■ Required task: Only the lines from the first one through the line with "PI = math.pi" should be printed, exactly as they appear.

Start

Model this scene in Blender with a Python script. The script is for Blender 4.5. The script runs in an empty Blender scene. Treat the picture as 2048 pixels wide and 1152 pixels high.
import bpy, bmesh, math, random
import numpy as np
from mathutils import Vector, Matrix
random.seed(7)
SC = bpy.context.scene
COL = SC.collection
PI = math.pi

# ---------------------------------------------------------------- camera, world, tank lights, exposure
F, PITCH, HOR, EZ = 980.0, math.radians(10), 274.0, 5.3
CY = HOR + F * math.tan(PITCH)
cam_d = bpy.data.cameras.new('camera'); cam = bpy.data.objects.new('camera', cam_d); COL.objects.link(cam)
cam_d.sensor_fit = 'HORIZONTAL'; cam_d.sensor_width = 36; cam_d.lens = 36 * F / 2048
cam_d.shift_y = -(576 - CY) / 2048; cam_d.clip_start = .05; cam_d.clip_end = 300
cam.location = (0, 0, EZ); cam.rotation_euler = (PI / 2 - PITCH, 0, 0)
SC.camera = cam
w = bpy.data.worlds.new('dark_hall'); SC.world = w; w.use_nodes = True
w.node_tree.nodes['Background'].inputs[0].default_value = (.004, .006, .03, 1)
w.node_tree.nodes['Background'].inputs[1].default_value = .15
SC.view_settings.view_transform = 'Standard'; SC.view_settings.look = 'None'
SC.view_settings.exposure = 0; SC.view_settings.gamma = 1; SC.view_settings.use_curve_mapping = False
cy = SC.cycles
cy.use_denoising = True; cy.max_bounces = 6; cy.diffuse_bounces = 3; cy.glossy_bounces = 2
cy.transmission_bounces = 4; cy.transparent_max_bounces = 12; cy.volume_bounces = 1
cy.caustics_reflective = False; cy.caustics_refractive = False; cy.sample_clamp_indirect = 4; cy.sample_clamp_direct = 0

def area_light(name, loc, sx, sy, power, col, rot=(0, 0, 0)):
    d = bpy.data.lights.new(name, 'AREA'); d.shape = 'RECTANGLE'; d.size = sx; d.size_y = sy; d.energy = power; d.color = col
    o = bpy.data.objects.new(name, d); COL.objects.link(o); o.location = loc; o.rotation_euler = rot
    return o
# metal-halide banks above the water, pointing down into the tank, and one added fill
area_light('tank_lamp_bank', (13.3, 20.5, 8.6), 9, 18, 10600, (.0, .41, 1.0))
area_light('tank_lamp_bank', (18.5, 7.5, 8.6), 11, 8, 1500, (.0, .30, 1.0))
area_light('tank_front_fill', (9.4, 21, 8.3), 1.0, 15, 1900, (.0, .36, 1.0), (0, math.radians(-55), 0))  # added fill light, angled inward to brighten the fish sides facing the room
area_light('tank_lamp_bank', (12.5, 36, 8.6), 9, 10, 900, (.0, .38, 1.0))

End

■ Exercise response:
Model this scene in Blender with a Python script. The script is for Blender 4.5. The script runs in an empty Blender scene. Treat the picture as 2048 pixels wide and 1152 pixels high.
import bpy, bmesh, math, random
import numpy as np
from mathutils import Vector, Matrix
random.seed(7)
SC = bpy.context.scene
COL = SC.collection
PI = math.pi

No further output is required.